Changing --name between publishes. A different name registers a brand-new subgraph and leaves the old one in the supergraph, usually causing composition conflicts. Keep the name stable for the subgraph’s lifetime.

Forgetting --routing-url on the first publish. The first publish for a subgraph must set the routing URL or the router will not know where to fetch data. Later publishes can omit it to reuse the stored value.

Frequently Asked Questions

What permissions does the APOLLO_KEY need to publish?

A graph API key with graph:write, since publishing mutates the registry (stores SDL, recomposes, creates a launch). Read-only checks need only graph:read. Use a separate, environment-scoped key per variant so a staging credential cannot publish to production.

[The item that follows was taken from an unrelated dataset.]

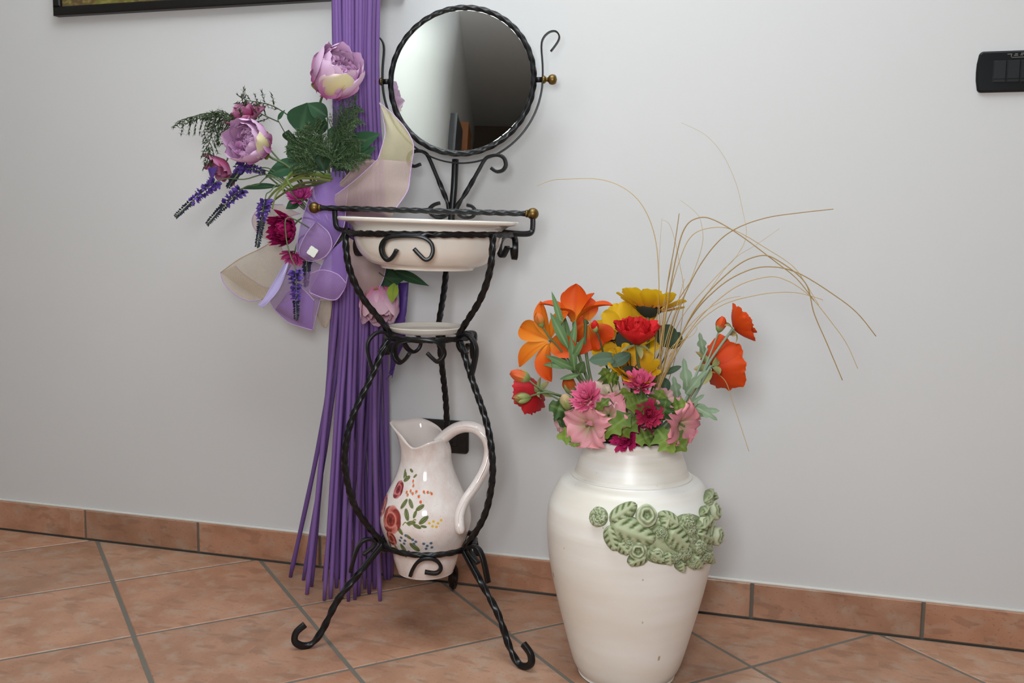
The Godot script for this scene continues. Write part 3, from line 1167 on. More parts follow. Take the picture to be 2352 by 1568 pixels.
func build_bow() -> void:
	var t := thing("net_bow", "large bow of lilac and cream net ribbon tied round the bundle of purple reeds", "bow", V(0.79, 0.7, 0.13))
	# tall cream loop beside the mirror
	net_loop(t, [V(0.8693,1.0663,0.16),V(0.8826,1.0345,0.175),V(0.8929,0.9981,0.19),V(0.8818,0.9487,0.2)], [V(0.8658,1.0658,0.15),V(0.8959,1.0414,0.15),V(0.931,1.0085,0.165),V(0.9474,0.9773,0.17),V(0.9435,0.945,0.17)], 0.02, M.net_yellow, M.hem, "ribbon_loop", "tall yellowish net loop reaching up beside the mirror")
	net_loop(t, [V(0.8818,0.9487,0.2),V(0.8352,0.9105,0.2),V(0.7859,0.8769,0.2),V(0.7325,0.8519,0.19)], [V(0.9435,0.945,0.17),V(0.9387,0.9117,0.17),V(0.9371,0.8849,0.18),V(0.9125,0.8458,0.19)], 0.025, M.net_cream, M.hem, "ribbon_loop", "wide blush net loop spread behind the towel rail")
	net_loop(t, [V(0.7299,0.8519,0.185),V(0.7685,0.8845,0.185),V(0.8109,0.9199,0.19),V(0.8258,0.9419,0.19),V(0.8528,0.95,0.185),V(0.8683,0.9456,0.17)], [V(0.7455,0.854,0.18),V(0.7934,0.8849,0.175),V(0.8332,0.9117,0.175),V(0.8579,0.9338,0.175),V(0.8686,0.9399,0.175),V(0.8703,0.9456,0.17)], 0.01, M.net_cream, M.hem_gold)
	net_loop(t, [V(0.7325,0.85,0.19),V(0.7905,0.8504,0.19),V(0.8593,0.8472,0.19),V(0.9125,0.8458,0.19)], [V(0.7402,0.8396,0.17),V(0.7857,0.8364,0.16),V(0.8455,0.8315,0.16),V(0.8947,0.8319,0.16)], 0.0, M.net_cream, M.hem)
	# purple loops in front
	net_loop(t, [V(0.7533,0.923,0.17),V(0.7362,0.9022,0.19),V(0.7208,0.857,0.2),V(0.7077,0.8117,0.205),V(0.6988,0.7663,0.205),V(0.704,0.748,0.2)], [V(0.7865,0.9288,0.16),V(0.8035,0.9029,0.175),V(0.803,0.8577,0.185),V(0.8001,0.8128,0.19),V(0.7823,0.7766,0.195),V(0.7595,0.7437,0.2)], 0.025, M.net_purple, M.hem, "ribbon_loop", "purple net loop over the knot")
	net_loop(t, [V(0.7558,0.9227,0.175),V(0.7437,0.9164,0.175),V(0.7309,0.8982,0.18),V(0.7306,0.8756,0.18),V(0.7405,0.8576,0.18)], [V(0.779,0.9286,0.165),V(0.7889,0.9213,0.165),V(0.7836,0.8943,0.165),V(0.7633,0.8717,0.165),V(0.7429,0.8579,0.165)], 0.012, M.net_purple, M.hem)
	net_loop(t, [V(0.7535,0.821,0.225),V(0.7333,0.7985,0.225),V(0.7158,0.7669,0.225),V(0.7176,0.7508,0.225)], [V(0.7616,0.821,0.235),V(0.7879,0.7993,0.235),V(0.7944,0.7729,0.235),V(0.7775,0.7504,0.235),V(0.7477,0.7409,0.235),V(0.7176,0.7508,0.225)], 0.02, M.net_mauve, M.hem, "ribbon_loop", "small lilac net loop with the white tag")
	net_loop(t, [V(0.7595,0.7446,0.2),V(0.7441,0.7038,0.21),V(0.7332,0.6747,0.215),V(0.7612,0.6637,0.215)], [V(0.8024,0.7903,0.185),V(0.807,0.7497,0.185),V(0.8085,0.7048,0.195),V(0.8038,0.6822,0.2),V(0.7886,0.6615,0.21)], 0.02, M.net_purple, M.hem, "ribbon_loop", "purple net loop hanging below the knot")
	net_loop(t, [V(0.7395,0.7151,0.222),V(0.7675,0.723,0.222),V(0.8001,0.7148,0.222),V(0.8195,0.6974,0.222)], [V(0.7385,0.6755,0.225),V(0.7684,0.6655,0.225),V(0.7981,0.6629,0.225),V(0.816,0.6832,0.225)], 0.008, M.net_mauve, M.hem)
	# big loops to the outer side
	net_loop(t, [V(0.625,0.7875,0.15),V(0.5938,0.7638,0.17),V(0.5492,0.7399,0.185),V(0.5054,0.7099,0.19)], [V(0.6479,0.7264,0.14),V(0.6396,0.6987,0.16),V(0.6287,0.6728,0.175),V(0.6004,0.6538,0.185)], 0.015, M.net_gold, M.hem_gold, "ribbon_loop", "cream net loop at the outer side of the bow")
	net_loop(t, [V(0.5054,0.7099,0.19),V(0.5135,0.6874,0.19),V(0.5398,0.6645,0.19),V(0.5715,0.6513,0.19),V(0.6034,0.6542,0.19)], [V(0.5319,0.7251,0.175),V(0.5529,0.7066,0.175),V(0.5846,0.6886,0.175),V(0.6056,0.6797,0.175),V(0.6288,0.6804,0.175)], 0.0, M.net_gold, M.hem)
	net_loop(t, [V(0.677,0.7602,0.15),V(0.6452,0.7361,0.15),V(0.6347,0.6991,0.17),V(0.6177,0.6518,0.175),V(0.6279,0.6314,0.175)], [V(0.7285,0.7286,0.15),V(0.7332,0.6913,0.15),V(0.7302,0.6547,0.165),V(0.722,0.6174,0.17),V(0.7144,0.5908,0.17)], 0.02, M.net_mauve, M.hem, "ribbon_loop", "lilac net loop hanging lowest")
	net_loop(t, [V(0.6279,0.6314,0.175),V(0.657,0.6079,0.175),V(0.6881,0.5978,0.175),V(0.7171,0.5914,0.175)], [V(0.6508,0.6535,0.185),V(0.6689,0.6746,0.185),V(0.6948,0.6828,0.185),V(0.7273,0.656,0.185)], 0.01, M.net_purple, M.hem)
	net_loop(t, [V(0.6368,0.8578,0.15),V(0.6033,0.8554,0.165),V(0.5795,0.8384,0.17),V(0.5737,0.815,0.17),V(0.5892,0.7871,0.165)], [V(0.6755,0.8395,0.145),V(0.644,0.8299,0.145),V(0.6225,0.811,0.145),V(0.6221,0.7875,0.145),V(0.6324,0.7735,0.145)], 0.015, M.net_cream, M.hem, "ribbon_loop", "blush net loop behind the lavender")
	# behind the washstand leg and the basin
	net_loop(t, [V(0.8019,0.7948,0.19),V(0.7996,0.7587,0.19),V(0.8111,0.7231,0.2),V(0.8256,0.6919,0.2),V(0.8452,0.6699,0.2)], [V(0.8596,0.7639,0.17),V(0.8841,0.7418,0.17),V(0.8876,0.7109,0.185),V(0.8738,0.6834,0.185),V(0.856,0.6647,0.185)], 0.02, M.net_cream, M.hem, "ribbon_loop", "blush net loop behind the washstand's leg")
	net_loop(t, [V(0.7172,0.6526,0.14),V(0.7096,0.6286,0.14),V(0.7166,0.6051,0.14),V(0.727,0.5941,0.14)], [V(0.7478,0.6539,0.145),V(0.7455,0.6303,0.145),V(0.7422,0.6113,0.145),V(0.7327,0.5948,0.145)], 0.005, M.net_gold, M.hem_gold)
	# sash strips of the purple tie
	for q in [[[V(0.9092,0.6023,0.13),V(0.9112,0.5744,0.13),V(0.8961,0.5409,0.13),V(0.8859,0.5121,0.13),V(0.8808,0.4958,0.13)], [V(0.8732,0.592,0.135),V(0.8762,0.564,0.135),V(0.8811,0.5361,0.135),V(0.88,0.5125,0.135),V(0.877,0.5,0.135)]], [[V(0.9234,0.6978,0.14),V(0.9204,0.6592,0.14),V(0.9174,0.6314,0.14),V(0.9104,0.608,0.14)], [V(0.8985,0.6951,0.135),V(0.9014,0.6582,0.135),V(0.8984,0.6303,0.135),V(0.8883,0.6066,0.135)]]]:
		net_loop(t, q[0], q[1], 0.006, M.sash, M.sash, "sash")
	for q in [[V(0.8851,0.508,0.135),V(0.8779,0.4963,0.135),V(0.871,0.4882,0.14)], [V(0.8881,0.5129,0.135),V(0.886,0.5034,0.135),V(0.883,0.4909,0.135)], [V(0.9175,0.6958,0.14),V(0.9214,0.6822,0.14),V(0.9216,0.669,0.15)], [V(0.9104,0.6311,0.14),V(0.9154,0.6193,0.14),V(0.9134,0.6081,0.14)]]:
		var st := tool()
		tube(st, q, 0.0018, 0.0006, 5, 5)
		put(st, "fray", M.sash, t)
	net_loop(t, [V(0.5655,0.9305,0.285),V(0.5591,0.9174,0.285),V(0.5516,0.9052,0.285),V(0.5441,0.8928,0.285)], [V(0.5398,0.9283,0.28),V(0.5435,0.916,0.28),V(0.5473,0.9045,0.28),V(0.551,0.8913,0.28)], 0.004, M.sash, M.sash, "sash")
	# white satin tail
	net_loop(t, [V(0.668,0.7363,0.2),V(0.6549,0.7105,0.205),V(0.6386,0.6826,0.21),V(0.6223,0.6547,0.215),V(0.6096,0.645,0.215)], [V(0.6773,0.7402,0.2),V(0.6703,0.7108,0.205),V(0.6572,0.6785,0.21),V(0.6368,0.6533,0.215),V(0.622,0.6399,0.215)], 0.004, M.satin, M.satin, "satin_tail", "pale lilac satin ribbon tail")
	var st := tool()
	var c := V(0.7652,0.7614,0.262)
	var pl := PackedVector2Array()
	for k in 16:
		var a := TAU * k / 16
		var d := 0.0125 / maxf(absf(cos(a)) + absf(sin(a)), 0.1)
		pl.append(W(cos(a), sin(a)) * d * (1.0 + 0.07 * (k % 2)))
	slab(st, pl, 0.0012, 0.0005, Transform3D(Basis(Vector3.UP, 0.25) * Basis(Vector3.BACK, 0.2), c))
	put(st, "tag", M.tagw, t, "small white diamond tag")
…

Do I need to redeploy the router after publishing a subgraph?

No. In managed federation the publish triggers recomposition and Uplink serves the new supergraph; routers fetch it on their next poll and hot-reload it, typically within about ten seconds. The router binary is never redeployed for a schema change.

How do I roll back a bad publish?

Re-publish the last known-good SDL for that subgraph. The registry recomposes it into a new launch and Uplink serves it within one poll interval. The Studio launch history records every supergraph artifact, so it serves as your rollback log — there is no separate undo command.